> **PROMPT**
Write out each line in which the string "extends" is present.

> **SUPPLIED DATA**
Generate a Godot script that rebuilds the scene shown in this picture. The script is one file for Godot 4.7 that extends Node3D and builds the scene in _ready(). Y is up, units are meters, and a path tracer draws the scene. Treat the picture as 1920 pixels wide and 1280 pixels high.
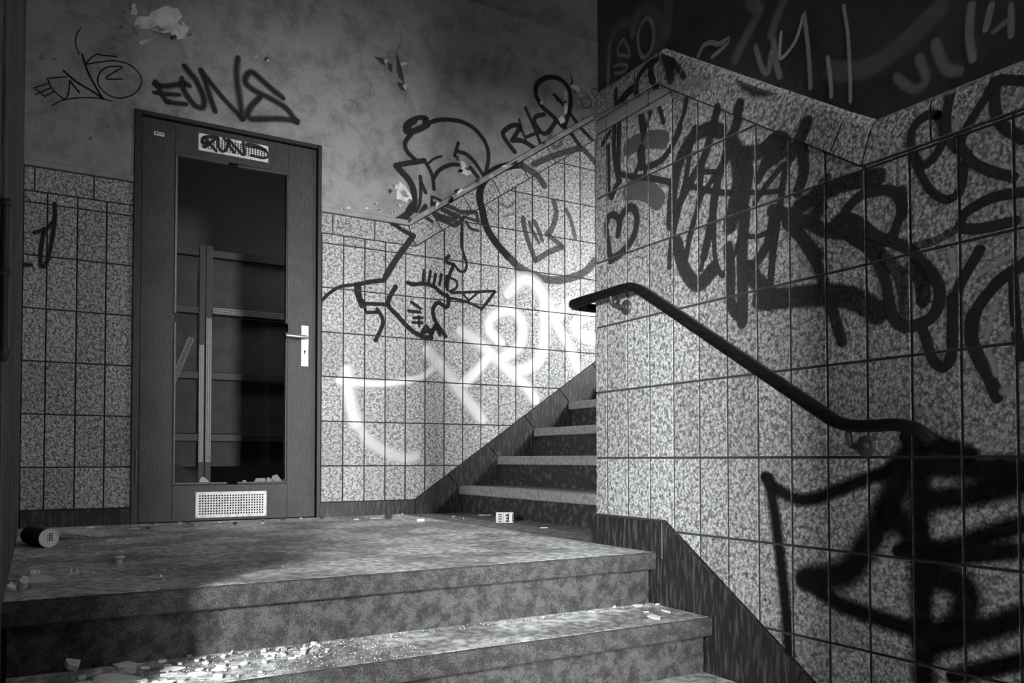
extends Node3D
# Stairwell with tiled walls. Axes: x along the back wall to the right, y up (0 = landing floor), -z into the back wall.
const BW := 4.3          # distance of the back wall's tile faces
const XR := 1.80635      # the right wall's tile faces
const RISE := 0.176
var rng := RandomNumberGenerator.new()
var M := {}
var back_t := Transform3D(Basis(Vector3(1, 0, 0), Vector3(0, 1, 0), Vector3(0, 0, 1)), Vector3(0, 0, -BW))
var right_t := Transform3D(Basis(Vector3(0, 0, 1), Vector3(0, 1, 0), Vector3(-1, 0, 0)), Vector3(XR, 0, 0))
var faces := {"b": [], "r": [], "v": []}      # convex outlines a spray stroke can land on: [outline, bounding box, height above the wall plane]

class MB:
	var v := PackedVector3Array()
	var n := PackedVector3Array()
	var c := PackedColorArray()
	func tri(a: Vector3, b: Vector3, d: Vector3) -> void:
		var m := (b - a).cross(d - a).normalized()
		tris(a, b, d, m, m, m)
	func tris(a: Vector3, b: Vector3, d: Vector3, na: Vector3, nb: Vector3, nd: Vector3) -> void:
		v.append(a); v.append(d); v.append(b)
		n.append(na); n.append(nd); n.append(nb)
	func quad(a: Vector3, b: Vector3, d: Vector3, e: Vector3) -> void:
		tri(a, b, d); tri(a, d, e)
	func box(lo: Vector3, hi: Vector3, r := 0.0) -> void:
		if r > 0.0:
			rbox(lo, hi, r)
			return
		var p := []
		for k in 8: p.append(Vector3(hi.x if k & 1 else lo.x, hi.y if k & 2 else lo.y, hi.z if k & 4 else lo.z))
		quad(p[4], p[5], p[7], p[6]); quad(p[1], p[0], p[2], p[3]); quad(p[5], p[1], p[3], p[7])
		quad(p[0], p[4], p[6], p[2]); quad(p[6], p[7], p[3], p[2]); quad(p[0], p[1], p[5], p[4])
	func rbox(lo: Vector3, hi: Vector3, r: float) -> void:     # a box with chamfered edges
		var s := [lo + Vector3.ONE * r, hi - Vector3.ONE * r]
		var q := func(x, y, z, ax):
			var t := Vector3(s[x].x, s[y].y, s[z].z)
			if ax == 0: t.x = hi.x if x else lo.x
			elif ax == 1: t.y = hi.y if y else lo.y
			else: t.z = hi.z if z else lo.z
			return t
		for sgn in 2:
			var f := sgn == 1
			_q(q.call(sgn, 0, 0, 0), q.call(sgn, 1, 0, 0), q.call(sgn, 1, 1, 0), q.call(sgn, 0, 1, 0), f)
			_q(q.call(0, sgn, 0, 1), q.call(0, sgn, 1, 1), q.call(1, sgn, 1, 1), q.call(1, sgn, 0, 1), f)
			_q(q.call(0, 0, sgn, 2), q.call(1, 0, sgn, 2), q.call(1, 1, sgn, 2), q.call(0, 1, sgn, 2), f)
		for a in 2:
			for b in 2:
				_q(q.call(a, b, 0, 0), q.call(a, b, 1, 0), q.call(a, b, 1, 1), q.call(a, b, 0, 1), a != b)
				_q(q.call(0, a, b, 1), q.call(1, a, b, 1), q.call(1, a, b, 2), q.call(0, a, b, 2), a != b)
				_q(q.call(a, 0, b, 2), q.call(a, 1, b, 2), q.call(a, 1, b, 0), q.call(a, 0, b, 0), a != b)
				for d in 2:
					if (a + b + d) % 2 == 1: tri(q.call(a, b, d, 0), q.call(a, b, d, 1), q.call(a, b, d, 2))
					else: tri(q.call(a, b, d, 0), q.call(a, b, d, 2), q.call(a, b, d, 1))
	func _q(a: Vector3, b: Vector3, d: Vector3, e: Vector3, f: bool) -> void:
		if f: quad(a, b, d, e)
		else: quad(e, d, b, a)
	# outline in x, y (counter-clockwise), between z0 and z1, its front edge bevelled
	func prism(p: PackedVector2Array, z0: float, z1: float, bev := 0.0) -> void:
		var k := p.size()
		var f := inset(p, bev) if bev > 0.0 else p
		var zs := z1 - bev
		var tr := Geometry2D.triangulate_polygon(f)
		for i in range(0, tr.size(), 3):
			var a := f[tr[i]]; var b := f[tr[i + 1]]; var d := f[tr[i + 2]]
			if (b - a).cross(d - a) < 0.0:
				var h := b; b = d; d = h
			tri(Vector3(a.x, a.y, z1), Vector3(b.x, b.y, z1), Vector3(d.x, d.y, z1))
			tri(Vector3(p[tr[i]].x, p[tr[i]].y, z0), Vector3(p[tr[i + 2]].x, p[tr[i + 2]].y, z0), Vector3(p[tr[i + 1]].x, p[tr[i + 1]].y, z0))
		for i in k:
			var j := (i + 1) % k
			quad(Vector3(p[i].x, p[i].y, z0), Vector3(p[j].x, p[j].y, z0), Vector3(p[j].x, p[j].y, zs), Vector3(p[i].x, p[i].y, zs))
			if bev > 0.0: quad(Vector3(p[i].x, p[i].y, zs), Vector3(p[j].x, p[j].y, zs), Vector3(f[j].x, f[j].y, z1), Vector3(f[i].x, f[i].y, z1))
	static func inset(p: PackedVector2Array, d: float) -> PackedVector2Array:
		var o := PackedVector2Array()
		var k := p.size()
		for i in k:
			var a := (p[i] - p[(i + k - 1) % k]).normalized()
			var b := (p[(i + 1) % k] - p[i]).normalized()
			var na := Vector2(-a.y, a.x); var nb := Vector2(-b.y, b.x)
			o.append(p[i] + (na + nb) * (d / maxf(1.0 + na.dot(nb), 0.35)))
		return o
	# a tube along points, its section (right, up) scaled by rad
	func sweep(pts: Array, section: Array, ups: Array, caps := true) -> void:
		var rings := []
		var k := section.size()
		for i in pts.size():
			var t: Vector3 = (pts[mini(i + 1, pts.size() - 1)] - pts[maxi(i - 1, 0)]).normalized()
			var up: Vector3 = ups[i] if ups.size() > 1 else ups[0]
			var side := t.cross(up).normalized()
			up = side.cross(t)
			var ring := []
			for q in section: ring.append([pts[i] + side * q.x + up * q.y, (side * q.x + up * q.y).normalized()])
			rings.append(ring)
		for i in rings.size() - 1:
			for j in k:
				var a: Array = rings[i][j]; var b: Array = rings[i][(j + 1) % k]; var d: Array = rings[i + 1][(j + 1) % k]; var e: Array = rings[i + 1][j]
				tris(a[0], d[0], b[0], a[1], d[1], b[1]); tris(a[0], e[0], d[0], a[1], e[1], d[1])
		if caps:
			for j in range(1, k - 1):
				tri(rings[0][0][0], rings[0][j][0], rings[0][j + 1][0])
				tri(rings[-1][0][0], rings[-1][j + 1][0], rings[-1][j][0])
	# profile of (radius, height) turned round y at o
	func lathe(prof: Array, seg: int, x := Transform3D.IDENTITY) -> void:
		for i in prof.size() - 1:
			var p: Vector2 = prof[i]; var q: Vector2 = prof[i + 1]
			var s := Vector2(q.y - p.y, p.x - q.x).normalized()
			for j in seg:
				var a := TAU * j / seg; var b := TAU * (j + 1) / seg
				var ca := Vector3(cos(a), 0, sin(a)); var cb := Vector3(cos(b), 0, sin(b))
				var na := x.basis * Vector3(ca.x * s.x, s.y, ca.z * s.x); var nb := x.basis * Vector3(cb.x * s.x, s.y, cb.z * s.x)
				var v0 := x * (ca * p.x + Vector3.UP * p.y); var v1 := x * (cb * p.x + Vector3.UP * p.y)
				var v2 := x * (cb * q.x + Vector3.UP * q.y); var v3 := x * (ca * q.x + Vector3.UP * q.y)
				if p.x > 0.0: tris(v0, v2, v1, na, nb, nb)
				if q.x > 0.0: tris(v0, v3, v2, na, na, nb)
	func mesh() -> ArrayMesh:
		var m := ArrayMesh.new()
		var a := []
		a.resize(Mesh.ARRAY_MAX)
		a[Mesh.ARRAY_VERTEX] = v; a[Mesh.ARRAY_NORMAL] = n
		if c.size() == v.size(): a[Mesh.ARRAY_COLOR] = c
		m.add_surface_from_arrays(Mesh.PRIMITIVE_TRIANGLES, a)
		return m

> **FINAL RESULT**
Generate a Godot script that rebuilds the scene shown in this picture. The script is one file for Godot 4.7 that extends Node3D and builds the scene in _ready(). Y is up, units are meters, and a path tracer draws the scene. Treat the picture as 1920 pixels wide and 1280 pixels high.
extends Node3D